Every search you ever made on Google is now available to view, reveals blog
Now anyone with a Google account can see themselves as Google sees them, thanks to a little-publicised feature
A blog has revealed a feature that allows Google users to download their entire search history.
Google Operating System, which describes itself as an "unofficial blog that watches Google's attempts to move your operating system online since 2005", has revealed a little-known feature that allows users of Google's search engine to download their entire search history.
Not all searches are available to view - just those associated with a Google account. So users must have been logged in to their Google account at the time of running the search, and also the "save search history" feature must have been turned on, as it is by default.
However, given that Google has been very successful in getting people to sign up, making a Google account a prerequisite for using many of the firm's other services and features as well as for the popular Android mobile operating system, many users will be logged in most of the time on PC or mobile. Therefore it is likely that the majority search results will be available for users to view.
To access their search history, account holders need to log in at Google's support pages with their Gmail account.
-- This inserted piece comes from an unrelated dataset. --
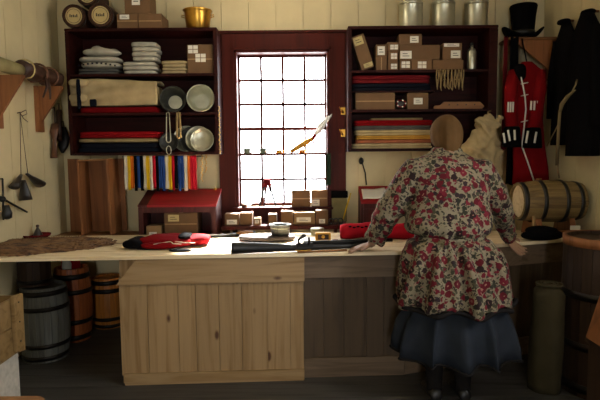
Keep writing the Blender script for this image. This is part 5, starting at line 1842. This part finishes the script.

It is also possible to download this and other information held by Google to a .zip file and have that archive emailed to the Gmail account, and web searches and other information can be deleted - although whether or not Google retains that information elsewhere is not immediately obvious.
This feature is part of a wider programme called Google Takeout, which the company says is designed to enable users to transfer their data away from Google so it can be deployed with another services.
"It's important that you can access your Google data when you want it, where you want it - whether is it to import it into another service or just create your own copy for your archives," the firm says.
Many would welcome these apparent steps towards greater transparency and control, but it does prompt the question why the search giant has not advertised the feature more widely, given that Takeout has been running for four years.
Quite possibly Google fears that once users see the quantity of data held, as well as as its highly personal nature they will start to worry whether trading such information, from which personal politics, health or sexuality could easily be inferred, in exchange for personalised ads and features is worth it (leaving aside the possibility of those records being hacked or handed over to the authorities on demand).
The fact that their personal data is no longer "out of sight and out of mind" might just be enough to send them running to a non-tracking search engine such as DuckDuckGo.